ボーイング社737MAXの引渡し前の数機の機体で、燃料タンク内から作業者が残した異物を発見し、これによりボーイング社では引渡しを待つ約400機全機の検査を行います。
既に引き渡された機体に関してはまだ公式なコメントは無いようですが、安全性に関わる為ボーイングによる検査もしくはユーザーでの検査が実施されるのでは無いでしょうか。。
FAAにも既に通知済みで、今後何らかのアクションがFAAからも通知されるでしょう。
異物の種類に関しては詳細はわかりませんが、工具やラグ(布切れ)などのようで、どちらも機体の安全性に関わる異物と言えます。
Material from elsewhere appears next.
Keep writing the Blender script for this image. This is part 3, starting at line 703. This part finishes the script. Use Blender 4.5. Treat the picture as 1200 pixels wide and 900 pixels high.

工具が燃料他タンク内でぶつかればセンサーや配線類に大きな損傷を与えますし、布は燃料配管の詰まりの原因ともなります。
1機毎に燃料タンクを空にし、作業者が中に入ってチェックを行います。1機あたり2〜3日かかる作業のようです。
ここのところボーイングでは品質検査、特にFOD“Foreign Object Debris”の問題が非常に多く発生しており、米空軍向けのKC-46Aも引渡しが一時停止されたり、サウスカロライナ州チャールストン の787工場でも同様の問題が発覚しています。昨年、ボーイング が最重要項目として取り組んできた改善項目の1つです。
KC-46A給油機でFODの問題が発生した際はエベレット工場は「レベル3」の警戒レベルとなり、製造停止処置ギリギリの状況でした。
サウスカロライナ州チャールストン工場の787組立ラインでのFODも酷いもので、コックピット下の配線が非常に多いエリアで工具の置き忘れや、キャビン床下の電装品格納エリアでチタンのチップ(ファスナー挿入する際にドリル加工した際の削りカス)等がそのままに放置されていたようです。機体後部からは脚立(!)や照明ライトがそのまま放置されていました。
このニュースは特定の機体では無く、品質保証における企業体質の問題で、なかなか難しい問題ですね。エアラインで機体を整備していてびっくりするアイテムが出てくることも今まで普通にあったんでしょうね。。。